Le producteur Alexandre Korda a investi Menzies en tant que réalisateur sur ce projet encore intitulé : « Ou va l’humanité ? » et le didactisme autoritaire du scénariste-dialoguiste H.G W.aseptise le film. Se dégage peu à peu l’impression générale que les décors stérilisent les dialogues et les acteurs se livrent à de grandes diatribes pesantes et démonstratives. L’acteur d’origine canadienne Raymond Massey incarne le double rôle du scientifique aviateur John Cabal,l’un des derniers bienfaiteur de l’humanité et son continuateur, émissaire de la civilisation, Oswald Cabal parcourant le monde pour le pacifier à bord d’un aéronef qu’on croirait sorti d’un roman de Jules Vernes.

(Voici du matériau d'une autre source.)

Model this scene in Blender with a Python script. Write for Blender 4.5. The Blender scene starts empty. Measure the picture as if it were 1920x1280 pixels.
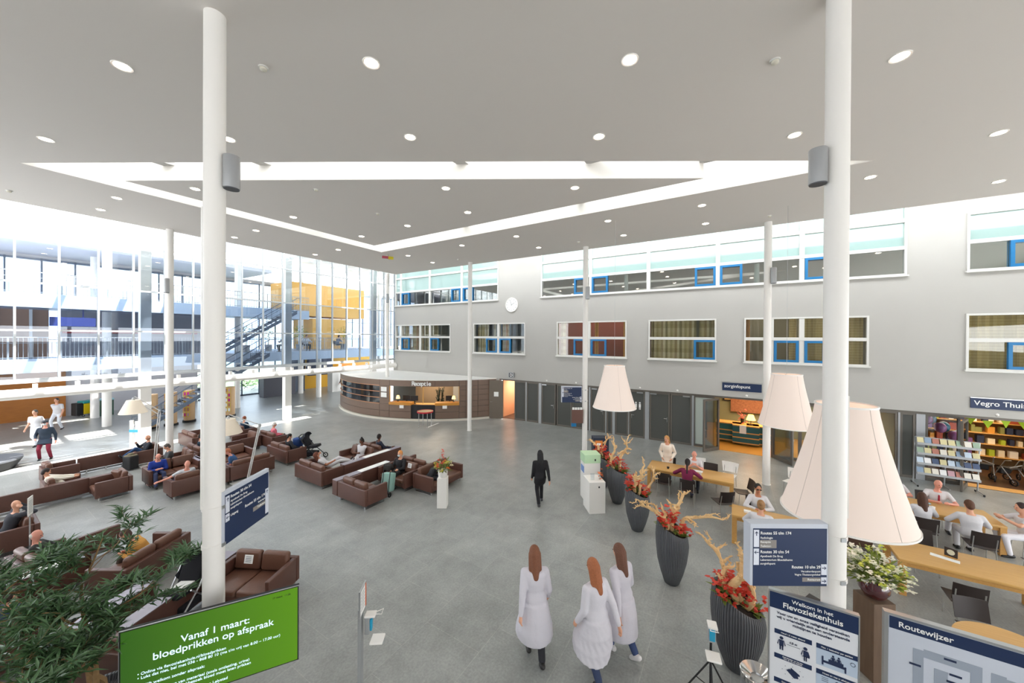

« Le film s’avéra incroyablement difficile à interpréter commente Massey dans son autobiographie. H.G.Welles avait outrancièrement formalisé les dialogues pour véhiculer ses idées émancipatrices d’eugénisme. Sa méticulosité vigilante et maniaque frisaient l’obsession. Nous étions tout le temps les pantins de Welles ; totalement sous son emprise possessive. »
Tout est bien qui finit bien dans « le meilleur des mondes possibles »
Toutefois, la réalisation cauchemardesque retient cette vérité étrange et inquiétante qui la rend crédible comme si elle insufflait un peu de cette paranoïa apocalyptique de l’époque ; soufflant sur le froid et le chaud des braises d’une période latente mortifère. Les mondes futurs, c’est la projection des angoisses
existentielles d’une ère anxiogène où l’aspect du futur est observé avec un télescope du présent,les coudes reposant sur le passé et les règles de l’éternité se fondant dans l’éternité. Le propre du futur est de s’éterniser comme le film.
Les effets visuels censés montrer la béance d’une guerre totale jouent à plein par leur force suggestive et viennent autrement compenser le déficit dramatique du film.
Welles est littéralement transporté par l’emphase de sa prose prophétique et il décrie la mise en scène de Menziès : «Tous les effets grandioses à la Cecil B de Mille de foules et de fourmilières et la machinerie que vous déployez et sur lesquels vous passez le plus clair de votre temps et dépensez le budget de la production sont efficaces à leur façon mais ne sont pas mon film ».
Menziès façonne un univers avant-gardiste art-déco qui préfigure cette utopie d’un habitat troglodyte futuriste où les spationautes évoluent dans des tuniques de centurions rehaussées de casques oblongs qui les font ressembler à des scaphandriers des temps moderne. Ils vont et viennent en tous sens dans des habitacles aseptisés proches d’un monde orwellien; s’affairant à des tâches répétitives de haute précision.
2036 est une ère de conquête spatiale mais les idées progressistes prônées par Welles se heurtent à l’obscurantisme ambiant. Il imagine expédier un jeune couple dans un vaisseau spatial en le catapultant par un canon spatial faisant sienne la thèse scientiste de Jules Verne. Les ennemis de la civilisation grondent et veulent détruire le canon spatial dans un sursaut de révolte contre cette marche vers le progrès. Les guerres incessantes ont conduit le monde à une politique malthusienne et l’espoir humaniste se fonde désormais dans la renaissance.Les trouvailles visuelles de Vincent Korda et de Menzies confortées par la postproduction d’Alexander Korda sauvent le film d’un naufrage planétaire due à la grandiloquence des tirades de Welles davantage porté à faire un film à thèse . Tout est bien qui finit bien dans « le meilleur des mondes possibles ».